Assentamos arraiais nos princípios e valores da ciência mas não rejeitamos, de todo, as respostas alternativas que possam existir, sobretudo em momentos de maior aflição. Nestes quadros mentais e reais em que vivemos e nos movimentamos a imagem das bruxas, quais silhuetas negras que atravessam as noites de luar com as suas vassouras mágicas, faz-nos mergulhar num caldeirão de ilusões e emoções em que, docemente, nos deixamos enredar e envolver por estes dias.

Para além dos imagens de encanto e fantasia, sempre necessárias para temperar o caminho, há uma viagem ao passado que devemos fazer para nunca nos esquecermos das atrocidades que a humanidade é capaz de cometer contratos os seus. A mulher foi sempre demonizada ao longo dos séculos. Foi também por isso que muitas, demasiadas, morreram como bruxas sem o serem.

A santa Inquisição e outros inquisidores constituem um dos exemplos maiores da nossa história colectiva sobre a normalização da estupidez e da intolerância. Ao longo dos tempos demasiadas mulheres morreram às mãos de torturadores e assassinos, que para além da hipócrita defesa da moral e dos bons costumes, tinham verdadeiramente medo, muito medo, da inteligência e capacidade de emancipação das mulheres que, sobretudo, após a decadência do regime feudal fitam desenhando caminhos próprios de autonomia e liberdade.

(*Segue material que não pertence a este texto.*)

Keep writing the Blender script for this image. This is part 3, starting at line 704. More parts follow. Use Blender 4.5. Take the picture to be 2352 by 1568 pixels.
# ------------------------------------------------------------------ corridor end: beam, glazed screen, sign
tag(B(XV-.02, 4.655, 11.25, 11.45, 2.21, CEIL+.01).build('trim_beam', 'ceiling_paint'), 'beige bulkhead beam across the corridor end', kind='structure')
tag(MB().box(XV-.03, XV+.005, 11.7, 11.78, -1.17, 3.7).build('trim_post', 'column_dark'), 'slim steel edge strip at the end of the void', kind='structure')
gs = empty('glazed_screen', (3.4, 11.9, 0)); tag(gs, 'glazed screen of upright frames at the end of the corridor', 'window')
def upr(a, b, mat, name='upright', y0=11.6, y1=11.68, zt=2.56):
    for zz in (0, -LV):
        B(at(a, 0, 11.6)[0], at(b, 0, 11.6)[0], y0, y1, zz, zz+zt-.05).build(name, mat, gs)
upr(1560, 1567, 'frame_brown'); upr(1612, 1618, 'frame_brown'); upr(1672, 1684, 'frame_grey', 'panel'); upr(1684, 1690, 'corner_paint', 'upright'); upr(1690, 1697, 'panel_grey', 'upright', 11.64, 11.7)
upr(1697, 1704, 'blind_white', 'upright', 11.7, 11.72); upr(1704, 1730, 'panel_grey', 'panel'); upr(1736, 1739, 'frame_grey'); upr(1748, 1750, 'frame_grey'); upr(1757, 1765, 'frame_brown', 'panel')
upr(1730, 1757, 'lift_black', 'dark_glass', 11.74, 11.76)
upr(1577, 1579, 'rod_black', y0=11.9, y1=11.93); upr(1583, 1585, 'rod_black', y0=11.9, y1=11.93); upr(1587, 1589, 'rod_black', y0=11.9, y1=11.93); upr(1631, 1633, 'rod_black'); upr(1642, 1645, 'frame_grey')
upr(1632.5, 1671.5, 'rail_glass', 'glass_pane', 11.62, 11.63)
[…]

Em todo o mundo morreram milhares e milhares de mulheres sob a a acusação de bruxaria. Todas as fogueiras que as queimaram são a imagem da vergonha que a humanidade deve sentir em cada momento em que se confrontar com a sua própria história. Hoje, num mundo informado e globalizado, as bruxas são pedaços do nosso imaginário que reforçaremos na realidade entre o bem e o mal em conformidade com o que o nosso coração alimentar mais.

Porém, só agora, muitos séculos depois, é que as mulheres começam a equilibrar os planos que estiveram sempre inclinados. Mesmo assim todos sabemos que ainda há um longo caminho a percorrer. Porém e apesar da imensa geografia da modernidade as mulheres continuam a morrer e a ser vítimas dos seus carrascos, quais servos de todas as inquisições da intolerância e do medo de todas as que têm vontade própria e determinação no caminho.

Ainda é preciso estarmos de atalaia para não deixarmos que a inteligência e a capacidade de fazer ardam nessas fogueiras da estupidez, da soberba e da arrogância que, apesar de tudo, ainda vão fazendo os seus estragos. Defenderei sempre as bruxas, as do passado e as de hoje. Quero que continuem a cruzar em liberdade todas as noites de luar que quiserem.

Felizmente, não vivemos na Idade Média. Ainda assim há por aí muitos “pelourinhos” e muitos muros de obscurantismo para derrubar. E todos devemos estar mobilizados para esse combate para que nunca mais se condenem as bruxas que não existem “pero que las hay, las hay”.